Without copying any pictures, restate exactly the lines from the start of the records through the line containing "S.camera = cam".

── Data for this task ──

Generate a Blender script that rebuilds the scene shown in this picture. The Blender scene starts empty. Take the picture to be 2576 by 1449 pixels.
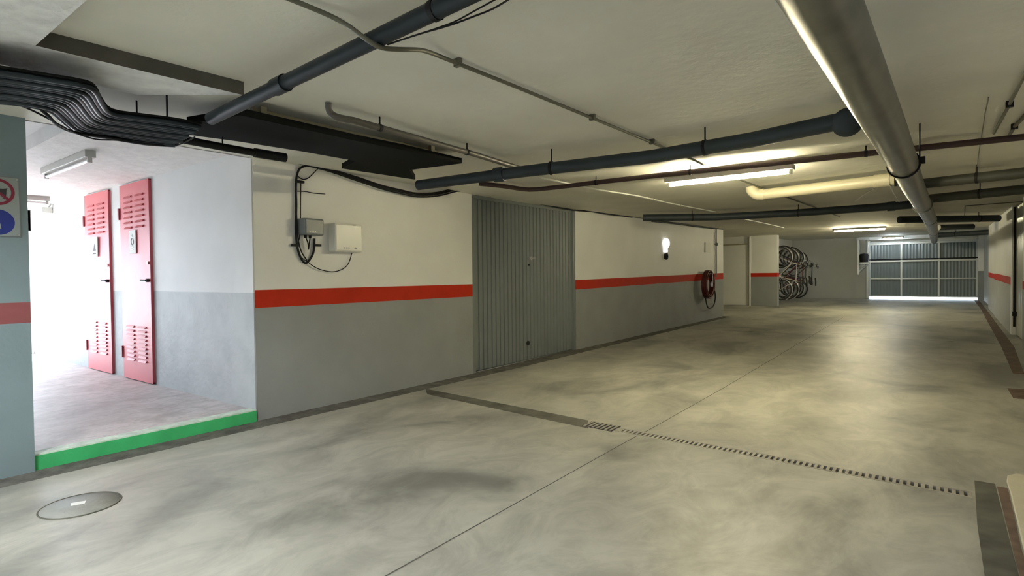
import bpy, bmesh, math, random
from mathutils import Vector, Matrix
random.seed(7)
PI = math.pi
C = bpy.context.scene.collection
S = bpy.context.scene

# ------------------------------------------------------------------ camera
F, CX, CY, CAMH = 1409.0, 1288.0, 724.5, 1.3
def _cam(x, y): return Vector(((x-CX)/F, -(y-CY)/F, -1.0)).normalized()
_Y = _cam(2345, 684); _L = _cam(-610, 716); _L = (_L - _Y*_L.dot(_Y)).normalized()
_X = -_L; _Z = _X.cross(_Y)
R = Matrix((_X, _Y, _Z))
cam_data = bpy.data.cameras.new('camera'); cam = bpy.data.objects.new('camera', cam_data); C.objects.link(cam)
cam.matrix_world = Matrix.Translation((0, 0, CAMH)) @ R.to_4x4()
cam_data.sensor_width = 36; cam_data.lens = 36*F/2576; cam_data.clip_start = 0.05; cam_data.clip_end = 200
S.camera = cam

# ------------------------------------------------------------------ world, sun, exposure
w = bpy.data.worlds.new('world'); S.world = w; w.use_nodes = True
bg = w.node_tree.nodes['Background']; bg.inputs[0].default_value = (0.72, 0.86, 1.0, 1); bg.inputs[1].default_value = 10.0
sun_d = bpy.data.lights.new('sun', 'SUN'); sun_d.energy = 27; sun_d.angle = 0.03; sun_d.color = (1, .97, .92)
sun = bpy.data.objects.new('sun', sun_d); C.objects.link(sun); sun.location = (-20, 0, 12)
sun.rotation_euler = Vector((0.62, 0.16, -1.0)).to_track_quat('-Z', 'Y').to_euler()
por_d = bpy.data.lights.new('daylight_portal', 'AREA'); por_d.shape = 'RECTANGLE'; por_d.size = 3.2; por_d.size_y = 2.2
por_d.cycles.is_portal = True
por = bpy.data.objects.new('daylight_portal', por_d); C.objects.link(por); por.location = (-12.1, 0.98, 1.2)
por.rotation_euler = Vector((1, 0, 0)).to_track_quat('-Z', 'Y').to_euler()
TUBE = 260.0          # emission of a lit fluorescent tube
S.view_settings.view_transform = 'Standard'; S.view_settings.look = 'None'
S.view_settings.exposure = 0.45; S.view_settings.gamma = 1.0; S.view_settings.use_curve_mapping = False

# ------------------------------------------------------------------ helpers
RS, RY = 0.014, 6.5
def rise(y): return max(0.0, y-RY)*RS            # the garage floor climbs gently towards the far gate
def ray(x, y): return R @ _cam(x, y)
def at(x, y, h):                                  # point of the picture at height h above the sloping floor
    d = ray(x, y); yy = 0.0
    for _ in range(60):
        t = (h + rise(yy) - CAMH)/d.z; yy = (yy + d.y*t)/2
    t = (h + rise(yy) - CAMH)/d.z
    return Vector((d.x*t, d.y*t, h))
def _fin(d, t): return Vector((d.x*t, d.y*t, CAMH + d.z*t - rise(d.y*t)))
def atx(x, y, X): d = ray(x, y); return _fin(d, X/d.x)
def aty(x, y, Y): d = ray(x, y); return _fin(d, Y/d.y)
WL = [(-4.97, 2.68), (-4.955, 5.72), (-4.92, 8.40), (-4.65, 16.0)]
def wallx(Y):
    if Y <= 2.68: return -4.97
    for (a, b), (c, d) in zip(WL, WL[1:]):
        if Y <= d: return a + (c-a)*(Y-b)/(d-b)
    return -4.65
def atw(x, y, off=0.0):                           # point of the picture on the left wall
    X = -4.97
    for _ in range(20): X = wallx(atx(x, y, X).y) + off
    return atx(x, y, X)

class M:
    def __init__(s): s.v = []; s.f = []; s.mi = []; s.sm = []
    def add(s, vs, fs, mi=0, smooth=False):
        n = len(s.v); s.v += [Vector(p) for p in vs]
        for f in fs: s.f.append([n+i for i in f]); s.mi.append(mi); s.sm.append(smooth)
    def box(s, a, b, mi=0):
        x0, y0, z0 = a; x1, y1, z1 = b
        s.add([(x0,y0,z0),(x1,y0,z0),(x1,y1,z0),(x0,y1,z0),(x0,y0,z1),(x1,y0,z1),(x1,y1,z1),(x0,y1,z1)],
              [(0,3,2,1),(4,5,6,7),(0,1,5,4),(1,2,6,5),(2,3,7,6),(3,0,4,7)], mi)
    def prism(s, pts, z0, z1, mi=0):
        n = len(pts)
        s.add([(p[0], p[1], z0) for p in pts]+[(p[0], p[1], z1) for p in pts],
              [tuple(range(n-1,-1,-1)), tuple(range(n, 2*n))]+[(i, (i+1) % n, (i+1) % n+n, i+n) for i in range(n)], mi)
    def extr(s, pts, d, mi=0, smooth=False):      # closed outline of 3D points pushed along d
        n = len(pts); d = Vector(d); pts = [Vector(p) for p in pts]
        s.add(pts+[p+d for p in pts], [tuple(range(n-1,-1,-1)), tuple(range(n, 2*n))]+[(i, (i+1) % n, (i+1) % n+n, i+n) for i in range(n)], mi, smooth)
    def tube(s, pts, r, seg=12, mi=0, closed=False, caps=True):
        pts = [Vector(p) for p in pts]; n = len(pts)
        rr = r if isinstance(r, (list, tuple)) else [r]*n
        up = None; rings = []
        for i, p in enumerate(pts):
            if closed: t = (pts[(i+1) % n]-pts[i-1])
            else: t = pts[min(i+1, n-1)]-pts[max(i-1, 0)]
            t.normalize()
            if up is None:
                up = t.cross(Vector((0, 0, 1)));
                if up.length < .2: up = t.cross(Vector((0, 1, 0)))
            up = (up - t*up.dot(t)).normalized(); w2 = t.cross(up)
            rings.append([p + (up*math.cos(a)+w2*math.sin(a))*rr[i] for a in [2*PI*k/seg for k in range(seg)]])
        vs = [q for g in rings for q in g]; fs = []
        for i in range(n if closed else n-1):
            j = (i+1) % n
            for k in range(seg): fs.append((i*seg+k, i*seg+(k+1) % seg, j*seg+(k+1) % seg, j*seg+k))
        s.add(vs, fs, mi, True)
        if caps and not closed:
            s.add(rings[0], [tuple(range(seg-1, -1, -1))], mi); s.add(rings[-1], [tuple(range(seg))], mi)
    def disc(s, c, n, r, t, seg=24, mi=0): c = Vector(c); n = Vector(n).normalized(); s.tube([c, c+n*t], r, seg, mi)
    def lathe(s, c, n, prof, seg=24, mi=0):       # prof: (distance along n, radius)
        c = Vector(c); n = Vector(n).normalized()
        s.tube([c+n*d for d, r in prof], [max(r, .0004) for d, r in prof], seg, mi)
    def ball(s, c, r, mi=0, seg=14):
        c = Vector(c); s.tube([c+Vector((0, 0, -r*math.cos(PI*k/8))) for k in range(9)], [max(.0005, r*math.sin(PI*k/8)) for k in range(9)], seg, mi)
    def obj(s, name, mats, parent=None, local=False, bevel=0):
        me = bpy.data.meshes.new(name); o = bpy.data.objects.new(name, me)
        if local: vs = s.v; org = Vector((0, 0, 0))
        else:
            vs = [Vector((p.x, p.y, p.z+rise(p.y))) for p in s.v]
            if parent is not None: org = parent['_o']; org = Vector(org)
            else:
                xs = [p.x for p in vs]; ys = [p.y for p in vs]; zs = [p.z for p in vs]
                org = Vector(((min(xs)+max(xs))/2, (min(ys)+max(ys))/2, min(zs)))
                o['_o'] = list(org); o.location = org
        me.from_pydata([tuple(p-org) for p in vs], [], s.f)
        for m in (mats if isinstance(mats, (list, tuple)) else [mats]): me.materials.append(m)
        me.polygons.foreach_set('material_index', s.mi); me.polygons.foreach_set('use_smooth', s.sm)
        bm = bmesh.new(); bm.from_mesh(me); bmesh.ops.recalc_face_normals(bm, faces=bm.faces); bm.to_mesh(me); bm.free()
        me.update(); C.objects.link(o)
        if parent is not None:
            o.parent = parent; o['_o'] = list(org)
            if not local: o.location = Vector((0, 0, 0))
        if bevel:
            b = o.modifiers.new('bevel', 'BEVEL'); b.width = bevel; b.segments = 2; b.limit_method = 'ANGLE'
        return o
def smooth(pts, n=4):                              # Catmull-Rom through the points
    pts = [Vector(p) for p in pts]; out = []
    for i in range(len(pts)-1):
        a = pts[max(i-1, 0)]; b = pts[i]; c = pts[i+1]; d = pts[min(i+2, len(pts)-1)]
        for k in range(n):
            t = k/n; out.append(.5*((2*b)+(c-a)*t+(2*a-5*b+4*c-d)*t*t+(3*b-a-3*c+d)*t**3))
    return out+[pts[-1]]
def tag(o, label=None, cat=None, group=None, kind=None):
    if label: o['label'] = label
    if cat: o['category'] = cat
    if group: o['group'] = group
    if kind: o['kind'] = kind
    return o
def thing(name, loc, label, cat, group=None, kind=None):
    o = bpy.data.objects.new(name, None); o.empty_display_size = .1; C.objects.link(o)
    p = Vector(loc); p.z += rise(p.y); o.location = p; o['_o'] = list(p)
    return tag(o, label, cat, group, kind)
def struct(m, name, mats): o = m.obj(name, mats); o['kind'] = 'structure'; return o
def copy_tree(o, parent=None):
    c = o.copy(); C.objects.link(c); c.parent = parent
    for ch in o.children: copy_tree(ch, c)
    return c

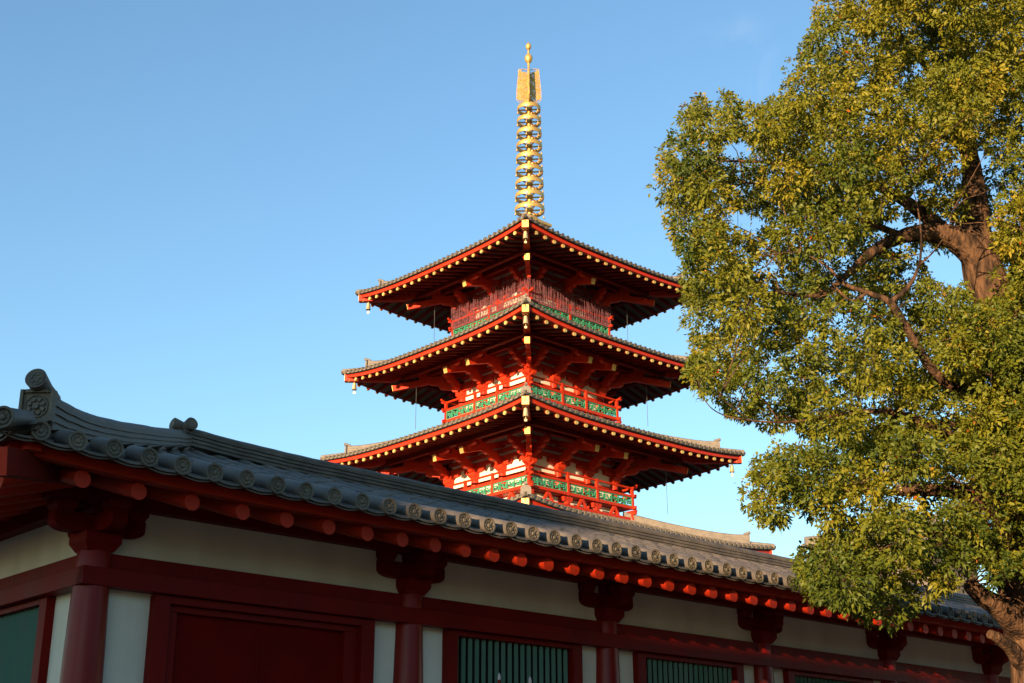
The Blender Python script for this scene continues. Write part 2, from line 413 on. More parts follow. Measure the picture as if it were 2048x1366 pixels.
for tf, end in ((None, UEND), (swap, VEND)):
    so.tf = tf
    so.add([(-1.2, -1.2, 4.27), (end, -1.2, 4.236), (end, 0.2, 4.67), (0.2, 0.2, 4.69)], [(0, 1, 2, 3)])
    so.add([(-1.2, -1.2, 4.30), (end, -1.2, 4.266), (end, 0.2, 4.70), (0.2, 0.2, 4.72)], [(0, 3, 2, 1)])
so.build('soffit', PLAST, hall, fix=False)
# rafters
def rafter_mb(L):
    mb = MB(); a = Vector((0, 0, 0)); b = Vector((0, L, 0.31*L))
    n = 18; d = Vector((0, 1, 0.31)).normalized()
    vs = [(0.071*math.cos(t), 0.0, 0.071*math.sin(t)) for t in np.linspace(0, 2*math.pi, n, endpoint=False)]
    vs += [(x, L, z+0.31*L) for x, _, z in vs]
    mb.add(vs, [tuple(range(n))]+[(q, n+q, n+(q+1) % n, (q+1) % n) for q in range(n)])
    return mb
ru = [-.73, -.24, .25, .74, 1.19, 1.64, 2.07, 2.48, 2.88, 3.26]
while ru[-1] < UEND-.4: ru.append(ru[-1]+0.378)
full = rafter_mb(1.4).build('rafter', VERM, hall, smooth=True)
full.location = (ru[3], -1.20, 4.155+lift(ru[3])); 
for wing in (0, 1):
    for i, u in enumerate(ru):
        if wing == 1 and u > VEND-.3: break
        if i < 2:
            o = rafter_mb(max(0.3, u+1.20-0.05 if i == 0 else .95)).build('rafter', VERM, hall, smooth=True)
        elif wing == 0 and i == 3: continue
        else: o = dup(full, hall)
        z = 4.155+lift(u)
        if wing == 0: o.location = (u, -1.20, z)
        else: o.location = (-1.20, u, z); o.rotation_euler = (0, 0, -math.pi/2); o.scale = (-1, 1, 1)
# hip rafter
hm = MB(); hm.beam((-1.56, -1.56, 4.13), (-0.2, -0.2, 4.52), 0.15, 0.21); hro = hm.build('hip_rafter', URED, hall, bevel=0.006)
MB().beam((-1.5615, -1.5615, 4.1296), (-1.57, -1.57, 4.1272), 0.15, 0.21).build('lit_end_face', VERM, hro)  # end face in full vermilion as the lit side, body in shade tone
# purlins, beams
for tf, end in ((None, UEND), (swap, VEND)):
    o = MB(tf).box(-0.12 if tf is None else 0.083, end, -0.12, 0.08, 4.297, 4.44); o.build('eave_purlin', DRED, hall, bevel=.008)
    MB(tf).box(-0.165 if tf is None else -0.163, end, -0.165, -0.03, 3.575, 3.735).build('wall_plate_beam', DRED, hall, bevel=.006)
    MB(tf).box(0.0, end, -0.075, 0.05, 3.737, 3.878).build('tie_beam', DRED, hall, bevel=.006)
# columns
def column_mb():
    return MB().lathe([(0.185, 0.12), (0.188, 0.8), (0.187, 1.6), (0.182, 2.3), (0.172, 3.0), (0.158, 3.5), (0.150, 3.8), (0.142, 3.885)], 28).lathe([(0.30, 0.0), (0.30, 0.08), (0.24, 0.119)], 28)
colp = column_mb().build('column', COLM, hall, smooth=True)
cu = [0, 3.512]
while cu[-1]+2.958 < UEND: cu.append(cu[-1]+2.958)
for u in cu[1:]: dup(colp, hall, (u, 0, 0))
cv = [2.96, 5.92, 8.2]
for v in cv: dup(colp, hall, (0, v, 0))
# bracket sets
def arm_out(L, h, hook=0.16):
    pts = [(-L, h), (-L, h*0.45)]+[(-L+hook*(1-math.cos(a)), h*0.45*(1-math.sin(a))) for a in np.linspace(0.2, math.pi/2, 6)]
    return pts+[(-a, b) for a, b in reversed(pts)]
def bracket(u, v, corner=False, wing=0):
    mb = MB(); loc = Vector((u, v, 0))
    mb.taper((0, 0, 3.880), 0.30, 0.30, 0.045); 
    mb.v = []; mb.f = []; mb.m = []
    mb.taper((0, 0, 3.880), 0.245, 0.34, 0.075).box(-.17, .17, -.17, .17, 3.955, 4.035)
    X, Yv = Vector((1, 0, 0)), Vector((0, 1, 0))
    mb.prism(arm_out(0.43, 0.165), (0, 0, 4.036), X if wing == 0 else Yv, UPV, Yv if wing == 0 else X, 0.15)
    if corner: mb.prism(arm_out(0.43, 0.163), (0, 0, 4.037), Yv, UPV, X, 0.15)
    else: mb.prism(arm_out(0.36, 0.163), (0, 0, 4.037), Yv if wing == 0 else X, UPV, X if wing == 0 else Yv, 0.14)
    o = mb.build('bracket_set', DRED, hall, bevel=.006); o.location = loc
    spots = [(-.34, 0), (0, 0), (.34, 0)] if wing == 0 else [(0, -.34), (0, 0), (0, .34)]
    if corner: spots += [(0, -.34), (0, .34)]
    elif wing == 0: spots += [(0, -.27)]
    else: spots += [(-.27, 0)]
    for x, y in spots:
        MB().taper((0, 0, 0), 0.15, 0.2, 0.05).box(-.1, .1, -.1, .1, .05, .095).build('bearing_block', DRED, o).location = (x, y, 4.2005)
for i, u in enumerate(cu): bracket(u, 0, i == 0, 0)
for v in cv: bracket(0, v, False, 1)
# corner: crossed purlin ends
MB().box(-.5, -.125, -.115, .075, 4.30, 4.435).build('purlin_end', DRED, hall); MB().box(-.115, .075, -.5, -.125, 4.30, 4.435).build('purlin_end', DRED, hall)
# walls, windows, door
def wall(x0, x1, z0, z1, tf, name='plaster_wall'):
    MB(tf).box(x0, x1, 0.0, 0.12, z0, z1).build(name, PLAST, hall)
def window(x0, x1, tf):
    f = MB(tf)
    z0, z1 = 1.35, 3.572
    f.box(x0, x0+.15, -.085, .1, z0, z1).box(x1-.15, x1, -.085, .1, z0, z1).box(x0+.15, x1-.15, -.083, .1, z1-.055, z1-.001).box(x0+.15, x1-.15, -.083, .1, z0, z0+.12)
    fo = f.build('window_frame', DRED, hall, bevel=.006)
    b = MB(tf); a, c = x0+.15, x1-.15; n = int(round((c-a)/.093)); 
    for i in range(n):
        m = a+(i+.5)*(c-a)/n; ww = .030
        b.add([(m-ww, 0.0, z0+.12), (m, -.035, z0+.12), (m+ww, 0.0, z0+.12), (m, .03, z0+.12), (m-ww, 0.0, z1-.056), (m, -.035, z1-.056), (m+ww, 0.0, z1-.056), (m, .03, z1-.056)],
              [(0, 1, 2, 3), (4, 7, 6, 5), (0, 4, 5, 1), (1, 5, 6, 2), (2, 6, 7, 3), (3, 7, 4, 0)])
    b.build('window_bars', DGREEN, fo)
    MB(tf).box(a, c, .07, .09, z0+.12, z1-.056).build('dark_backing', DARK, fo)
    wall(x0, x1, .3, z0-.001, tf)
for tf, cs, end in ((None, cu, UEND), (swap, [0]+cv, VEND)):
    wall(0.121 if tf else 0.0, end, 3.879, 4.42, tf, 'frieze_wall')
    for i in range(len(cs)):
        a = cs[i]; b = cs[i+1] if i+1 < len(cs) else None
        if b is None: continue
        if tf is None and i == 0:
            wall(a+.05, .59, .3, 3.60, tf); wall(3.0, b-.05, .3, 3.60, tf)
            f = MB(tf)
            f.box(.575, .73, -.10, .1, .05, 3.572).box(2.86, 3.02, -.10, .1, .05, 3.572).box(.73, 2.86, -.098, .1, 3.50, 3.571)
            f.box(.73, .84, -.03, .1, .05, 3.44).box(2.70, 2.86, -.03, .1, .05, 3.44).box(.73, 2.86, -.035, .1, 3.44, 3.499)
            fo = f.build('door_frame', DRED, hall, bevel=.006)
            d = MB(tf)
            d.box(.84, 1.768, .03, .08, .1, 3.44).box(1.772, 2.70, .03, .08, .1, 3.44)
            d.build('door_panel', DOORRED, hall)
        else:
            m = (a+b)/2; hw = 1.01 if tf is None else 0.80
            x0, x1 = m-hw, m+hw
            wall(a+.05, x0+.01, .3, 3.60, tf); wall(x1-.01, b-.05, .3, 3.60, tf)
            window(x0, x1, tf)
    MB(tf).box(-.9, end, -.9, 4.3, 0.0, 0.28).build('stone_plinth', STONE, hall) if tf is None else MB(tf).box(4.302, VEND, -.9, 4.3, 0.0, 0.281).build('stone_plinth', STONE, hall)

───

Task output:
Generate a Blender script that rebuilds the scene shown in this picture. The Blender scene starts empty. Take the picture to be 2576 by 1449 pixels.
import bpy, bmesh, math, random
from mathutils import Vector, Matrix
random.seed(7)
PI = math.pi
C = bpy.context.scene.collection
S = bpy.context.scene

# ------------------------------------------------------------------ camera
F, CX, CY, CAMH = 1409.0, 1288.0, 724.5, 1.3
def _cam(x, y): return Vector(((x-CX)/F, -(y-CY)/F, -1.0)).normalized()
_Y = _cam(2345, 684); _L = _cam(-610, 716); _L = (_L - _Y*_L.dot(_Y)).normalized()
_X = -_L; _Z = _X.cross(_Y)
R = Matrix((_X, _Y, _Z))
cam_data = bpy.data.cameras.new('camera'); cam = bpy.data.objects.new('camera', cam_data); C.objects.link(cam)
cam.matrix_world = Matrix.Translation((0, 0, CAMH)) @ R.to_4x4()
cam_data.sensor_width = 36; cam_data.lens = 36*F/2576; cam_data.clip_start = 0.05; cam_data.clip_end = 200
S.camera = cam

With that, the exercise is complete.